Kickoff
Kickoff went smoothly this year! Alumni and mentors joined us bringing experience and fresh perspective. After the game animation, our kickoff crew came back from Plano ISD Academy and all our members dissected the game manual and presented each section. Members shared ideas freely and built off each other’s thoughts! Canes also sponsored us by providing sweet tea, keeping us fueled through long discussions!


We also added these 3D printed safety glasses holders in our workspace!

Mechanical
The first week after the game release moved fast, but our mechanical team moved faster. We began developing an intake system, experimenting with different wheel sizes and heights, and worked on storage designs to optimize ball handling. We finalized our intake subsystem prototype and began to CAD it. After finishing our intake, we started building a shooter prototype to test different angles and consistency.
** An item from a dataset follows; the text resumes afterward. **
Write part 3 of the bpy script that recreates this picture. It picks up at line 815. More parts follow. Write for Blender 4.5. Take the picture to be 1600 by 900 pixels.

In addition to robot prototypes, we worked on field construction in parallel, completing the base of the hub and starting work on the bump. The team drew inspiration from Ri3D teams and notable robots from previous years, and all rookie members contributed ideas, building on each other’s suggestions to improve designs. We also continued brainstorming concepts for climbing mechanisms, indexing systems, and other design improvements to prepare for full-scale testing. Adjacently, we continued our offseason project of a new robot cart. We added notches to join pieces, and finished the entire bottom deck. Catch us and our new robot cart at competition!

Programming
In the first week after kickoff, the programming sub-team has made significant headway on our robot chassis and is currently working on the Robot Rebuilt 2026 code project. Prior to the released game animation, we built a 30x30in chassis with our new SWFYT aluminum. However, the game manual has limitations on the chassis size, so we had to cut down to a 27.5x27.5 in. chassis. Adding to the chassis, we have completed the first iteration of the robot electrical board and have cleanly and successfully wired the swerve drive base and other related components (RoboRIO, NavX, etc.). This year has also been one of our cleanest in terms of wiring and electrical robustness. One example is our use of ferrule crimps on CAN wiring in order to greatly reduce the risk of CAN failures caused by wires coming loose from WAGO connectors.

For our codebase, we have set up the project, installed vendor dependencies, assigned CAN IDs to all devices, updated firmware, fixed CANCoder offsets, and tuned swerve feedforward values. Our plan moving forward is to finish wiring the vision subsystems and update any legacy code that relies on deprecated methods.